Some of the funniest conceits in Top Secret! are in effect combinations of familiar movie conventions with weird, off-kilter variations. A phone looming gigantically in the foreground of one shot proves to be in fact a giant phone (rather than a visual trick of perspective) when a character approaches the camera to answer it; the offscreen sound of a German song over a shot of a horse-drawn carriage turns out to be coming from the horse; in the midst of a German torture session, one hears the following exchange: “Do you want me to bring out the Leroy Neiman paintings?” “No.
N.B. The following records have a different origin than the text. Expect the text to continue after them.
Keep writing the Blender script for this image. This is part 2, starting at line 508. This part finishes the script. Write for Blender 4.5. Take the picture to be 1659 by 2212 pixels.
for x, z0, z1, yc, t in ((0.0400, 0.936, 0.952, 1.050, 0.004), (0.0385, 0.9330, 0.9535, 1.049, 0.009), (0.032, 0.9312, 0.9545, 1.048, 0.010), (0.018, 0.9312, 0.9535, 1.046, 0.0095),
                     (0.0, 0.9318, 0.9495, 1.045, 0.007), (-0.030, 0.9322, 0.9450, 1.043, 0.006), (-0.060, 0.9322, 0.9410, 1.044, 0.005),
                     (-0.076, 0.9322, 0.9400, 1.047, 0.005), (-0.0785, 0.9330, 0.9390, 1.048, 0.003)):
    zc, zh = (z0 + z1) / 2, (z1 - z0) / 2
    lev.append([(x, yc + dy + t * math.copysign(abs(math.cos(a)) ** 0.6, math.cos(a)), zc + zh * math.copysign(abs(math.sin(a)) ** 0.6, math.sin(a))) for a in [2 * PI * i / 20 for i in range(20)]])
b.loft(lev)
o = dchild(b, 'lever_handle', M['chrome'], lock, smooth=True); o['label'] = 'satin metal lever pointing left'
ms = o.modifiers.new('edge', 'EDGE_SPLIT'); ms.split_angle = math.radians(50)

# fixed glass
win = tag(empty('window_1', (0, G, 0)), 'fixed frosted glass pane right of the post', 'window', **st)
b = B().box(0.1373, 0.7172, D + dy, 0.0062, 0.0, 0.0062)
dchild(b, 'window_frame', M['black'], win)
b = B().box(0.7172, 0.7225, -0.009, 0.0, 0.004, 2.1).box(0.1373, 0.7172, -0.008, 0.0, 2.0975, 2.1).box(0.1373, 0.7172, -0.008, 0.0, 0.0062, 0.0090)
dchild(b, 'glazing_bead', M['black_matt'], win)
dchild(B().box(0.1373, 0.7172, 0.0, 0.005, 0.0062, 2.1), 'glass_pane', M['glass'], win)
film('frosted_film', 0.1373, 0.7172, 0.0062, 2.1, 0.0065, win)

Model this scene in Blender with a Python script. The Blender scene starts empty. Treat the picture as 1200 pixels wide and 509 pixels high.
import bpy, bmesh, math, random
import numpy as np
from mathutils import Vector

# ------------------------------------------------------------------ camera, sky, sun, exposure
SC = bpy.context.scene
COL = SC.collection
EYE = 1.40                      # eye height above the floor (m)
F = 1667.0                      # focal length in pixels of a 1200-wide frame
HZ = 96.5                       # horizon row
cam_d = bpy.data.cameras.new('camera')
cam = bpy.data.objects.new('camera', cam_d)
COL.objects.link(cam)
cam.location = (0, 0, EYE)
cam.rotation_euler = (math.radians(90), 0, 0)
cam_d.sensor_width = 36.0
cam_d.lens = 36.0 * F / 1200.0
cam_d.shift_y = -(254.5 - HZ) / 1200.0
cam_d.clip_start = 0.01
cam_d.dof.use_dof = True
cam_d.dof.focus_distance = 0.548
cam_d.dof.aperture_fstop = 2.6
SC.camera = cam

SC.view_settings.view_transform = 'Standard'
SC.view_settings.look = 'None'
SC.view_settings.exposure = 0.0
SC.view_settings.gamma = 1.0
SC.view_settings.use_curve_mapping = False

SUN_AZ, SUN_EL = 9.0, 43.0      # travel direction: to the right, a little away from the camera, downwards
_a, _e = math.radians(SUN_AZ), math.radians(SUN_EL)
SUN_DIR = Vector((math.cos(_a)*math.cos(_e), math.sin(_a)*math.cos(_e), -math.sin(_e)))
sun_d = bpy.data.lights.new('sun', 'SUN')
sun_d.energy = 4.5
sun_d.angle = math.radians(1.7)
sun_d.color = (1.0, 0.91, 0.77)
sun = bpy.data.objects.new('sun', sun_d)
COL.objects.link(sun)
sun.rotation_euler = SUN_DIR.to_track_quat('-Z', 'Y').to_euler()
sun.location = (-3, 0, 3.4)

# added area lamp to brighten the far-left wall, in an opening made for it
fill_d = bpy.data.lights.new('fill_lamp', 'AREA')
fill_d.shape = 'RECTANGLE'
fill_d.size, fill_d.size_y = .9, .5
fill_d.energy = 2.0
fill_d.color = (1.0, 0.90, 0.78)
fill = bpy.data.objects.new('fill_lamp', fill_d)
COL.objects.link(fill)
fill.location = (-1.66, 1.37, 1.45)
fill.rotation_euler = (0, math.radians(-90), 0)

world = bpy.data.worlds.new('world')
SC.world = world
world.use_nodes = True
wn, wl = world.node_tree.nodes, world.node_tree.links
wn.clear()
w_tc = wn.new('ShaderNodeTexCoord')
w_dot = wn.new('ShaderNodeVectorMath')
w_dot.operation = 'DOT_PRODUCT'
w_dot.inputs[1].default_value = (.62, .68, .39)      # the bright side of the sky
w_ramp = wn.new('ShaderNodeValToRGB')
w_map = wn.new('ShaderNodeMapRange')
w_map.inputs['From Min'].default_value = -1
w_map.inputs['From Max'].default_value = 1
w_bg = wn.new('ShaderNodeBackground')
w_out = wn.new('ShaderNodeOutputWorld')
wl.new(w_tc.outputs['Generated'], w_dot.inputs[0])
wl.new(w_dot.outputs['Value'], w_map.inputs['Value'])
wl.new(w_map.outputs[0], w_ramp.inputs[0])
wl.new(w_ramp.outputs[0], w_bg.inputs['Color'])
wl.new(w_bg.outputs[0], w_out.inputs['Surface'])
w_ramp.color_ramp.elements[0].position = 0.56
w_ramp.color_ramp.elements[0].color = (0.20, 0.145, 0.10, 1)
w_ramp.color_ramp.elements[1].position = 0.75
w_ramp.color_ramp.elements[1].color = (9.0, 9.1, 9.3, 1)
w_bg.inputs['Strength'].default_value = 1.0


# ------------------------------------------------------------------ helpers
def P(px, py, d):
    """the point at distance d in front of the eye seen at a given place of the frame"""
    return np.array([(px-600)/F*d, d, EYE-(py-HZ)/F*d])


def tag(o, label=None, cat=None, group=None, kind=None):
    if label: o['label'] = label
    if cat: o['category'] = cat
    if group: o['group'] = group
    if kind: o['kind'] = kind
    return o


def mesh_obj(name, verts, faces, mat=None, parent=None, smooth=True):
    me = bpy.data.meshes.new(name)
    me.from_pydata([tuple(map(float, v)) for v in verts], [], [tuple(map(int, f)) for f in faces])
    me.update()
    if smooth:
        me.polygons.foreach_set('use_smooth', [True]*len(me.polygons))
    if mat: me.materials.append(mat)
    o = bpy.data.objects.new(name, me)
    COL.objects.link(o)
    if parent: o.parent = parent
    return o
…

We cannot risk violating the Geneva Convention.” Unfortunately, Top Secret!, which is more daring and adventuresome than Airplane, proved to be much less successful at the box office. (The relative absence of familiar, old-time Hollywood faces in the cast, apart from Omar Sharif and Peter Cushing, probably contributed to the audience’s disorientation.)

The fact that Nielsen is 62, George Kennedy (who plays the police captain) is 63, and Montalban is 68 contributes to their inadequacy as “serious” male leads, but not in ways that I find invariably funny. (For cruel humor, I much prefer Nielsen and Presley’s joint admission that they both practice safe sex, followed by a shot of them groping at one another in full-size body condoms.) My favorite moment occurs at the climactic baseball game–a very funny sequence, most of which has nothing to do with bad cop movies–when Nielsen executes a manic two-step on the field worthy of some of the better spastic choreography of Jerry Lewis; it’s a pure flight of fancy that has nothing to do with the rest of the movie, executed with elation.